Jackrabbit Homestead
Tracing the Small Tract Act in the Southern California Landscape, 1938-2008, a project by Kim Stringfellow
Culver Center of the Arts
June 29 – September 28, 2013
Panel discussion with Kim Stringfellow and Chris Carraher on September 28, 2013 from 3 to 5 pm
UCR ARTSblock’s Culver Center of the Arts presents Kim Stringfellows Jackrabbit Homestead, a published book, photographic exhibit, and Web-based multimedia presentation featuring a downloadable car audio tour exploring the cultural legacy of the Small Tract Act in Southern California’s Morongo Basin region near Joshua Tree National Park. Stories from this underrepresented regional history are told through the voices of local residents, historians, and area artists – many of which reside in reclaimed historic cabins and use the structures as inspiration for their creative work. Beyond the proliferation of big box chains, car dealerships, fast food joints, and the nameless sprawl located along California State Highway 62 the desert opens up. Out there, where signs of familiar habitation seem to fade from view, a variance appears in the landscape in the form of small, dusty cabins – mostly abandoned – scattered across the landscape. The curious presence of these structures indicates that you are entering one of the remaining communities of “jackrabbit” homesteads left in the American West. The mostly derelict structures located among the occasional inhabited ones are the remaining physical evidence of former occupants who were some of the last to receive land from Uncle Sam for a nominal fee through the Small Tract Act of 1938.
Kim Stringfellow is an artist and educator residing in Joshua Tree, California. She teaches multimedia and photography courses at San Diego State University as an associate professor in the School of Art, Design, and Art History.
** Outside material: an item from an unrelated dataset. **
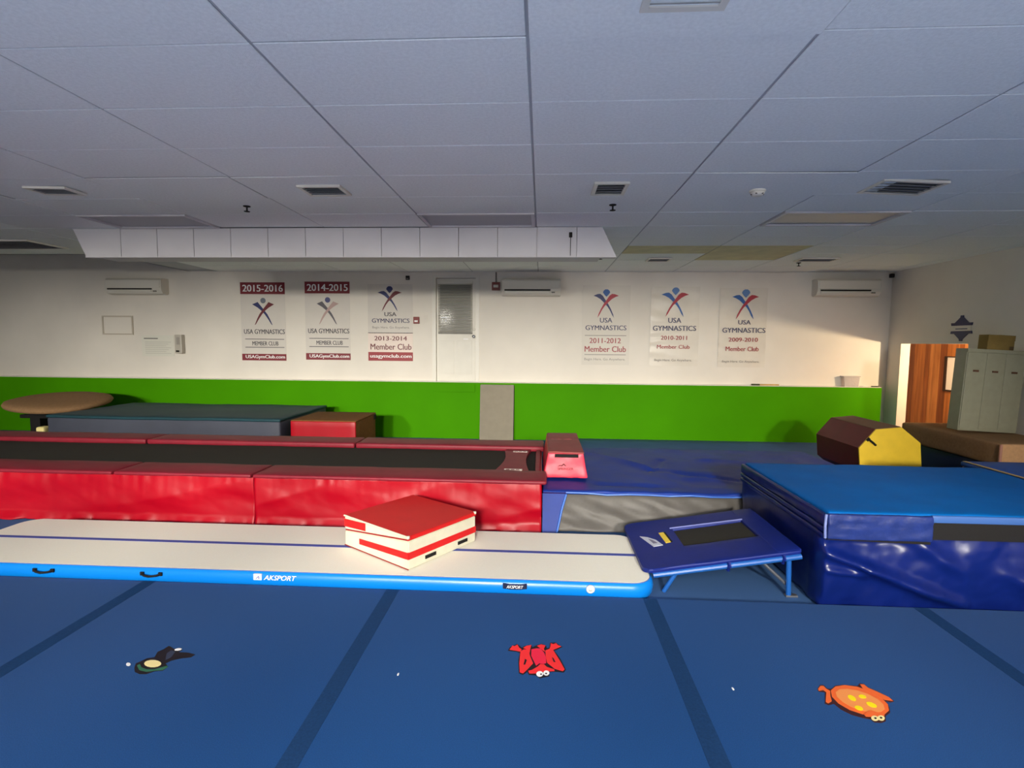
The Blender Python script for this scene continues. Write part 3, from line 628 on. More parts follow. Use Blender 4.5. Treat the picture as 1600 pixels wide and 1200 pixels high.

She received her MFA in Art and Technology from the School of the Art Institute of Chicago in 2000. Her professional practice and research interests address ecological, historical, and activist issues related to land use and the built environment through hybrid documentary forms incorporating writing, digital media, photography, audio, video, installation, mapping, and locative media. Among other awards, she is the 2012 recipient of the Theo Westenberger Award for Artistic Excellence. Stringfellow’s work has been exhibited nationally at many prominent museums. Her newest audio tour project titled, There It Is – Take It! was funded by the California Council for Humanities in 2011. She is an editor at ARID: A Journal of Desert, Art and Ecology and also writes about SoCal arts and culture for KCET Artbound. https://www.jackrabbithomestead.com
Jackrabbit Homestead: Tracing the Small Tract Act in the Southern California Landscape, 1938-2008, a project by Kim Stringfellow was organized by UCR ARTSblock and curated by Tyler Stallings, Artistic Director, Culver Center of the Arts & Director, Sweeney Art Gallery, University of California, Riverside. UCR’s College of Humanities, Arts, and Social Sciences (CHASS) have provided support.